◆ **Source material**:
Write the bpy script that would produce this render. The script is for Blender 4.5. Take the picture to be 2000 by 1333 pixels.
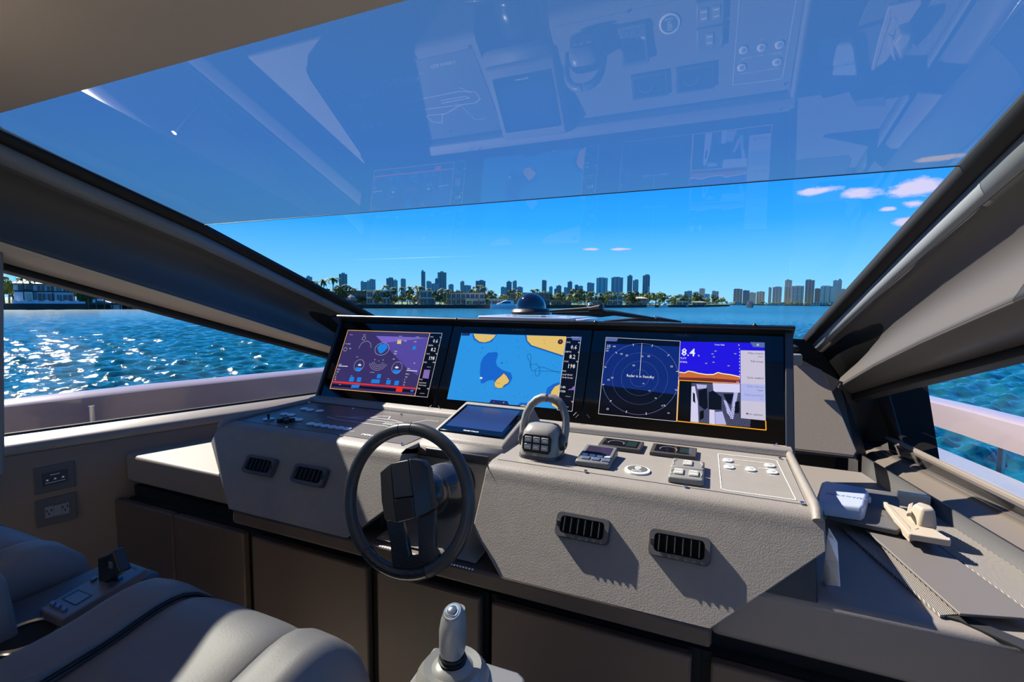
import bpy, math, random
from mathutils import Vector, Matrix
random.seed(7)
sc = bpy.context.scene
for o in list(bpy.data.objects): bpy.data.objects.remove(o)
COL = sc.collection
R = math.radians
# ------------------------------------------------------------------ camera (X right, Y towards the bow, Z up, metres)
FPX = 944.0; YAW = R(22.76); PITCH = R(4.70); ROLL = R(0.49)
EYE = Vector((0, 0, 1.35))
FW = Vector((-math.sin(YAW)*math.cos(PITCH), math.cos(YAW)*math.cos(PITCH), -math.sin(PITCH)))
_r = Vector((math.cos(YAW), math.sin(YAW), 0)); _u = _r.cross(FW)
RT = _r*math.cos(ROLL) + _u*math.sin(ROLL); UP = RT.cross(FW)
cam = bpy.data.cameras.new('camera'); camo = bpy.data.objects.new('camera', cam); COL.objects.link(camo)
cam.sensor_width = 36.0; cam.lens = FPX*36/2000; cam.clip_start = .02; cam.clip_end = 8000
m = Matrix((RT, UP, -FW)).transposed().to_4x4(); m.translation = EYE; camo.matrix_world = m
sc.camera = camo
# ------------------------------------------------------------------ sky, sun, exposure
vs = sc.view_settings
vs.view_transform = 'Standard'; vs.look = 'None'; vs.gamma = 1; vs.use_curve_mapping = False; vs.exposure = 0.46
SUN_AZ, SUN_EL = R(-74), R(42)
sd = Vector((math.sin(SUN_AZ)*math.cos(SUN_EL), math.cos(SUN_AZ)*math.cos(SUN_EL), math.sin(SUN_EL)))
sl = bpy.data.lights.new('sun', 'SUN'); sl.energy = 10.2; sl.angle = R(.53); sl.color = (1, .92, .81)
so = bpy.data.objects.new('sun', sl); COL.objects.link(so)
so.rotation_euler = sd.to_track_quat('Z', 'Y').to_euler(); so.location = (-8, 1, 9)
W = bpy.data.worlds.new('sky'); sc.world = W; W.use_nodes = True
def sky():
    nt = W.node_tree; N = nt.nodes; L = nt.links; N.clear()
    out = N.new('ShaderNodeOutputWorld'); bg = N.new('ShaderNodeBackground'); L.new(bg.outputs[0], out.inputs[0])
    bg.inputs[1].default_value = 1.1
    tc = N.new('ShaderNodeTexCoord'); sx = N.new('ShaderNodeSeparateXYZ'); L.new(tc.outputs['Generated'], sx.inputs[0])
    cr = N.new('ShaderNodeValToRGB'); L.new(sx.outputs[2], cr.inputs[0]); e = cr.color_ramp.elements
    e[0].position = 0; e[0].color = (.23, .54, .82, 1); e[1].position = 1; e[1].color = (.02, .10, .42, 1)
    for p, c in ((.06, (.13, .45, .82)), (.15, (.025, .29, .82)), (.28, (.0, .18, .72)), (.5, (.01, .15, .55))):
        q = e.new(p); q.color = (*c, 1)
    # a few fair-weather clouds low over the right-hand skyline
    mp = N.new('ShaderNodeMapping'); mp.inputs['Scale'].default_value = (14, 14, 34); L.new(tc.outputs['Generated'], mp.inputs[0])
    nz = N.new('ShaderNodeTexNoise'); nz.inputs['Scale'].default_value = 1.6; nz.inputs['Detail'].default_value = 7; nz.inputs['Roughness'].default_value = .62
    L.new(mp.outputs[0], nz.inputs['Vector'])
    tot = None
    for px, py, rx, rz in ((1790, 368, .050, .024), (1600, 373, .045, .011), (1680, 378, .045, .014), (1785, 398, .032, .010), (1775, 432, .035, .009), (1735, 408, .02, .006), (1215, 487, .03, .004), (1155, 487, .022, .0035), (1840, 308, .05, .006)):
        d = (RT*(px-1000)/FPX + UP*(666.5-py)/FPX + FW).normalized()
        az = math.atan2(d.x, d.y); hx = Vector((math.cos(az), -math.sin(az), 0))
        dp = N.new('ShaderNodeVectorMath'); dp.operation = 'SUBTRACT'; L.new(tc.outputs['Generated'], dp.inputs[0]); dp.inputs[1].default_value = d
        a = N.new('ShaderNodeVectorMath'); a.operation = 'DOT_PRODUCT'; L.new(dp.outputs[0], a.inputs[0]); a.inputs[1].default_value = hx/rx
        b = N.new('ShaderNodeVectorMath'); b.operation = 'DOT_PRODUCT'; L.new(dp.outputs[0], b.inputs[0]); b.inputs[1].default_value = Vector((0, 0, 1/rz))
        cb = N.new('ShaderNodeCombineXYZ'); L.new(a.outputs['Value'], cb.inputs[0]); L.new(b.outputs['Value'], cb.inputs[1])
        fr = N.new('ShaderNodeVectorMath'); fr.operation = 'DOT_PRODUCT'; L.new(dp.outputs[0], fr.inputs[0]); fr.inputs[1].default_value = Vector((d.x, d.y, 0))
        L.new(fr.outputs['Value'], cb.inputs[2])
        ln = N.new('ShaderNodeVectorMath'); ln.operation = 'LENGTH'; L.new(cb.outputs[0], ln.inputs[0])
        s1 = N.new('ShaderNodeMath'); s1.operation = 'SUBTRACT'; s1.use_clamp = True; s1.inputs[0].default_value = 1; L.new(ln.outputs['Value'], s1.inputs[1])
        if tot is None: tot = s1.outputs[0]
        else:
            ad = N.new('ShaderNodeMath'); ad.operation = 'MAXIMUM'; L.new(tot, ad.inputs[0]); L.new(s1.outputs[0], ad.inputs[1]); tot = ad.outputs[0]
    ad = N.new('ShaderNodeMath'); ad.operation = 'MULTIPLY_ADD'; L.new(tot, ad.inputs[0]); ad.inputs[1].default_value = .62; L.new(nz.outputs['Fac'], ad.inputs[2])
    mr = N.new('ShaderNodeMapRange'); L.new(ad.outputs[0], mr.inputs[0]); mr.inputs[1].default_value = .68; mr.inputs[2].default_value = .90
    gt = N.new('ShaderNodeMath'); gt.operation = 'GREATER_THAN'; L.new(tot, gt.inputs[0]); gt.inputs[1].default_value = .001
    ml = N.new('ShaderNodeMath'); ml.operation = 'MULTIPLY'; L.new(mr.outputs[0], ml.inputs[0]); L.new(gt.outputs[0], ml.inputs[1])
    mx = N.new('ShaderNodeMixRGB'); L.new(ml.outputs[0], mx.inputs[0]); L.new(cr.outputs[0], mx.inputs[1]); mx.inputs[2].default_value = (.48, .46, .66, 1)
    L.new(mx.outputs[0], bg.inputs[0])
sky()
# ------------------------------------------------------------------ from a picture point to a place
def ray(px, py): return RT*((px-1000)/FPX) + UP*((666.5-py)/FPX) + FW
def at(px, py, ax, v):
    d = ray(px, py); i = 'XYZ'.index(ax); return EYE + d*((v-EYE[i])/d[i])
def atp(px, py, p0, n):
    d = ray(px, py); return EYE + d*((Vector(p0)-EYE).dot(n)/d.dot(n))
def far(px, dist, z=0):                       # point at a horizontal distance under picture column px
    d = ray(px, 590); d.z = 0; d.normalize(); p = EYE + d*dist; p.z = z; return p
def farz(px, py, dist):                       # height seen at (px,py) at that horizontal distance
    d = ray(px, py); h = math.hypot(d.x, d.y); return EYE.z + d.z/h*dist
# ------------------------------------------------------------------ materials
def lin(c): return tuple(((v/255)/12.92 if v/255 <= .04045 else ((v/255+.055)/1.055)**2.4) for v in c)
MATS = {}
def mat(name, rgb, rough=.5, metal=0, spec=.5, bump=0, bscale=200, var=0, vscale=8, emit=None, es=1, coat=0, kind=None):
    if name in MATS: return MATS[name]
    M = bpy.data.materials.new(name); M.use_nodes = True; nt = M.node_tree; N = nt.nodes; L = nt.links
    b = N['Principled BSDF']; c = (*lin(rgb), 1)
    b.inputs['Base Color'].default_value = c; b.inputs['Roughness'].default_value = rough; b.inputs['Metallic'].default_value = metal
    b.inputs['Specular IOR Level'].default_value = spec
    if coat: b.inputs['Coat Weight'].default_value = coat; b.inputs['Coat Roughness'].default_value = .05
    tc = N.new('ShaderNodeTexCoord')
    if bump:
        nz = N.new('ShaderNodeTexNoise'); nz.inputs['Scale'].default_value = bscale; nz.inputs['Detail'].default_value = 3; L.new(tc.outputs['Object'], nz.inputs['Vector'])
        bp = N.new('ShaderNodeBump'); bp.inputs['Strength'].default_value = bump; bp.inputs['Distance'].default_value = .002; L.new(nz.outputs['Fac'], bp.inputs['Height']); L.new(bp.outputs[0], b.inputs['Normal'])
    if var:
        n2 = N.new('ShaderNodeTexNoise'); n2.inputs['Scale'].default_value = vscale; n2.inputs['Detail'].default_value = 4; L.new(tc.outputs['Object'], n2.inputs['Vector'])
        mr = N.new('ShaderNodeMapRange'); L.new(n2.outputs['Fac'], mr.inputs[0]); mr.inputs[1].default_value = .3; mr.inputs[2].default_value = .7; mr.inputs[3].default_value = 1-var; mr.inputs[4].default_value = 1+var
        mx = N.new('ShaderNodeMixRGB'); mx.blend_type = 'MULTIPLY'; mx.inputs[0].default_value = 1; mx.inputs[1].default_value = c; L.new(mr.outputs[0], mx.inputs[2]); L.new(mx.outputs[0], b.inputs['Base Color'])
    if emit:
        b.inputs['Emission Color'].default_value = (*lin(emit), 1); b.inputs['Emission Strength'].default_value = es
    MATS[name] = M; return M
def screen(name, rgb, es=1.0):      # a lit display area
    return mat(name, (4, 4, 5), .12, emit=rgb, es=es*.78, spec=.4)
def weave(name, c1, c2, scale=260, rough=.45, rot=45):
    M = mat(name, c1, rough); nt = M.node_tree; N = nt.nodes; L = nt.links; b = N['Principled BSDF']
    tc = N.new('ShaderNodeTexCoord'); mp = N.new('ShaderNodeMapping'); mp.inputs['Rotation'].default_value = (0, 0, R(rot)); L.new(tc.outputs['Object'], mp.inputs[0])
    ck = N.new('ShaderNodeTexChecker'); ck.inputs['Scale'].default_value = scale; ck.inputs[1].default_value = (*lin(c1), 1); ck.inputs[2].default_value = (*lin(c2), 1)
    L.new(mp.outputs[0], ck.inputs['Vector']); L.new(ck.outputs[0], b.inputs['Base Color']); return M
def ribbed(name, c1, c2, scale, ax=0):
    M = mat(name, c1, .6); nt = M.node_tree; N = nt.nodes; L = nt.links; b = N['Principled BSDF']
    tc = N.new('ShaderNodeTexCoord'); w = N.new('ShaderNodeTexWave'); w.bands_direction = 'XYZ'[ax]; w.inputs['Scale'].default_value = scale; L.new(tc.outputs['Object'], w.inputs['Vector'])
    mx = N.new('ShaderNodeMixRGB'); mx.inputs[1].default_value = (*lin(c1), 1); mx.inputs[2].default_value = (*lin(c2), 1); L.new(w.outputs['Fac'], mx.inputs[0]); L.new(mx.outputs[0], b.inputs['Base Color'])
    bp = N.new('ShaderNodeBump'); bp.inputs['Distance'].default_value = .002; L.new(w.outputs['Fac'], bp.inputs['Height']); L.new(bp.outputs[0], b.inputs['Normal']); return M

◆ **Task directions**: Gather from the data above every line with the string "that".

◆ **Answer in full**:
Write the bpy script that would produce this render. The script is for Blender 4.5. Take the picture to be 2000 by 1333 pixels.
def farz(px, py, dist):                       # height seen at (px,py) at that horizontal distance